• [JOB]
Search the material below for the word "scene" and copy every line in which it occurs.

• [ENTRIES PROVIDED]
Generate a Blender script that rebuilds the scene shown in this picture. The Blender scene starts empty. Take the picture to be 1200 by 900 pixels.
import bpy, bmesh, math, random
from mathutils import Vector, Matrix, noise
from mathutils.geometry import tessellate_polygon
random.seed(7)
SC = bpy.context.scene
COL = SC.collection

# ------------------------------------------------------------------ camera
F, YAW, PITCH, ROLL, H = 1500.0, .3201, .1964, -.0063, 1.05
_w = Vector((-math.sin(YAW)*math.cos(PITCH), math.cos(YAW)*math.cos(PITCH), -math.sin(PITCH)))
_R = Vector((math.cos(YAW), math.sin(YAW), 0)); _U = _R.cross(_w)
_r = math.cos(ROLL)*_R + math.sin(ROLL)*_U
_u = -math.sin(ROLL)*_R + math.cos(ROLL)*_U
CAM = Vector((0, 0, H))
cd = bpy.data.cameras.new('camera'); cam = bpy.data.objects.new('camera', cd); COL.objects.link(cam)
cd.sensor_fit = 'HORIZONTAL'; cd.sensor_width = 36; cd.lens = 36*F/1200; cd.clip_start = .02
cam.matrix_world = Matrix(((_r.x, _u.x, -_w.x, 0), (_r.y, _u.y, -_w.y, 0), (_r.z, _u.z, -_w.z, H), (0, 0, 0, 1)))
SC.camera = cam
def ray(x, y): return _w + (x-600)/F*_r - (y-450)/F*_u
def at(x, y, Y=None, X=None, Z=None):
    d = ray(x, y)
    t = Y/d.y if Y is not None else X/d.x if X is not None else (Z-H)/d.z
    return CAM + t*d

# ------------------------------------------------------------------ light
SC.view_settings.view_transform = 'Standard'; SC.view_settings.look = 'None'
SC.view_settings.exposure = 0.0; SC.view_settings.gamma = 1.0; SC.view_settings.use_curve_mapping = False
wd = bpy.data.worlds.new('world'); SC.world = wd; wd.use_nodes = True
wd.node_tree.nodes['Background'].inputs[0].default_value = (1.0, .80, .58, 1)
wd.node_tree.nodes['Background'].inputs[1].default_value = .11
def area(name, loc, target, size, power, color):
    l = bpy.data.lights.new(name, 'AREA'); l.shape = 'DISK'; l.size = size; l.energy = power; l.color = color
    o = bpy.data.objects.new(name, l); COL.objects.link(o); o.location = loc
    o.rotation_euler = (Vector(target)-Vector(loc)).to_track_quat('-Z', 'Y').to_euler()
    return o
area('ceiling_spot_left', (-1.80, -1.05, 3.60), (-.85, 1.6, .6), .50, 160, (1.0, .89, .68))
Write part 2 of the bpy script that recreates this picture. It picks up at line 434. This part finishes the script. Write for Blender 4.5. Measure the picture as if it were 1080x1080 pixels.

• [TASK SOLUTION]
Generate a Blender script that rebuilds the scene shown in this picture. The Blender scene starts empty. Take the picture to be 1200 by 900 pixels.
SC = bpy.context.scene